Excellent reply. Thank you for your attention and information —jules
What about the need to plan? If you find yourself, as a result of random migration over prior generations in a northern climate, planning becomes essential for survival.
People will do what is necessary when it is essential for survival, whether that is planning or spontaneous improvisation. In the context of upward social mobility, planning is required. How much planning depends upon the aegis of authoritarian forces maintained by the upper class. At the other end of the spectrum is the self-indulgent incoherence of the upper class. Not surprisingly we have both in the US.
How do you plan for your family's health when the upper class defies its own rules about social distancing, a term it invented? How do you follow the advice of competent individuals outside of the gated news establishment? How do you achieve self-actualization when you are told that you essentially 'black' or essentially 'white' or essentially 'colored'?
I think the Wild West is our best metaphor. If we want to be civilized, we may have to grow civilization anew. And to preserve what we know to be civilized, we may have to look beyond traditional borders for examples. Today, with regards to the proper use of history, I am saying the traditional borders of 'current events' are not a good model for what should be considered civilized. Maybe everybody alive right now has it wrong. So we must look to history.
I would also add that I expect a lot more from Europe and Japan than I thought I would have to for models of civilization.
Thanks for the response but we seem to be approaching the subject in a different context. The original question relates to why achievements in science and other fields evolved in Europe and not Africa. This a process that started centuries ago and predates current issues of class and national borders.
I see. I think the core of the answer relates to Popper, having to do with the strength of a culture to be able to deal with a philosophy that asserts contingency and emergent property of truth. Any society that doesn't experience the dynamism of large stable populations that gives rise to a conflict of visions will be unable to sustain the sort of debates necessary to evolve rationality. That to me is the fundamental question. Is there a population of many millions that is coherent enough to sustain intellectual conflict, yet open or far flung enough to not suppress variant answers?

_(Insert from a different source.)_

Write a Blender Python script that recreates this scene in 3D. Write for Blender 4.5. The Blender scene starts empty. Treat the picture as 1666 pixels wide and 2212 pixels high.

I would argue that the conflicts between Christian canon law and the secular 'divine right of kings' played a large role in the Middle Ages during and after the fall of Rome. That the Roman Empire split in two as did the Catholic Church set the stage. The Protestant Reformation was another split that accelerated the process. Any civilization that could withstand schisms of this magnitude would inevitably evolve something like an Enlightenment. The key was that in Western Europe there were enough remnants remaining after the wars that would have destroyed smaller, more isolated populations.
Again, geographically it is trivially easy to get around Europe. Rome to Brussels or Madrid to Prague are 1500 or 2200 km respectively. Brazzaville to Kisangani is 2300, that's all just Congo.
Michael, The last paragraph is beautifully written. It is a pleasure to read.